January 28, 2026
ISLAMABAD: The World Bank (WB) has projected Pakistan's GDP growth rate at 3% for the current fiscal year, down from official estimates of 4.2%, The News reported on Wednesday.
The Global Economic Prospects released by the WB says that in Pakistan, growth rate is expected to remain at 3% in FY2025/26 (July 2025 to June 2026) and then increase to 3.4% in FY2026/27, with a recovery of agricultural production and reconstruction following a series of floods in 2025.
According to the report, another upside risk is a further commitment to implementing growth-enhancing structural reforms.
In Morocco and Pakistan, the implementation of deeper-than-anticipated regulatory reforms to promote private sector activity could boost growth, reduce informality and create jobs.
In Pakistan, a relaxation of import restrictions and an expansion of bank credit, stemming partly from easing financial conditions, have contributed to the strengthening of activity, particularly in the industrial sector.

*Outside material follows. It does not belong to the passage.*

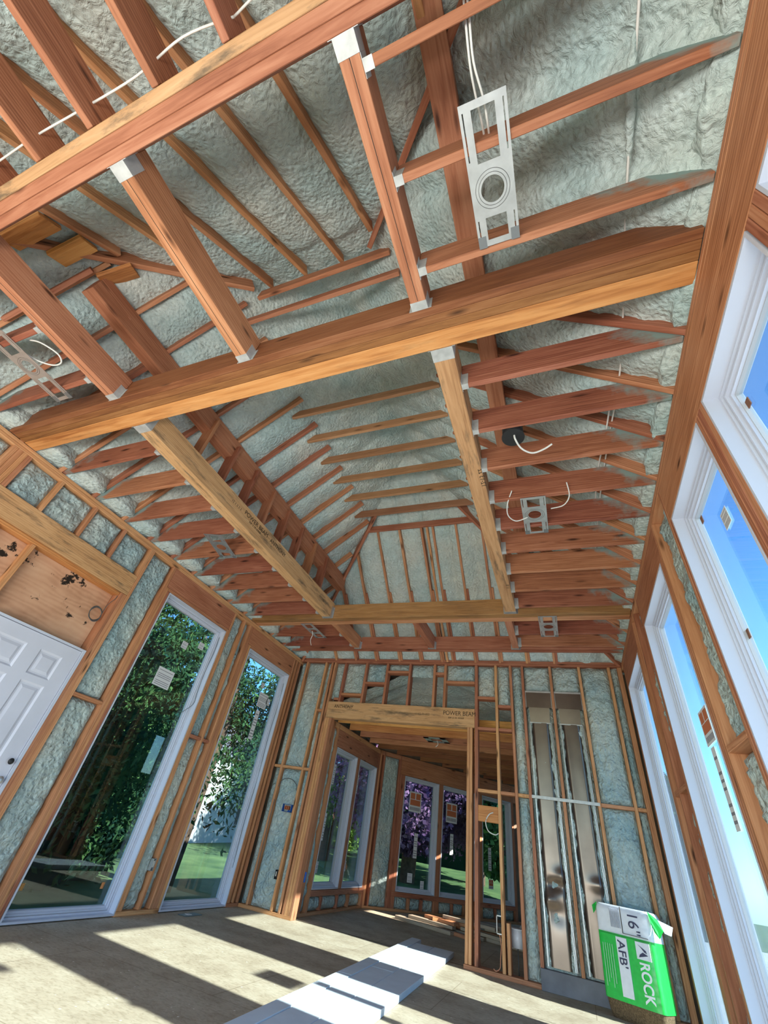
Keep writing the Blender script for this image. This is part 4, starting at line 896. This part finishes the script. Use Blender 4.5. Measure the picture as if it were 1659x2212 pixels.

Among oil importers, current account balances have improved in Morocco, Pakistan and Tunisia, partly because of increases in remittances and tourism revenues.
In several oil-importing countries, particularly Pakistan and Tunisia, further increases in US tariffs could lead to notable declines in exports.
In addition, economies with a more concentrated export destination structure would be more vulnerable to trade-related shocks.
However, in Pakistan, a current account deficit is projected to widen in FY2026/27, with a rise in import demand, alongside the strengthening growth and post-flood normalisation of remittance growth, and post-flood normalisation of remittance inflows.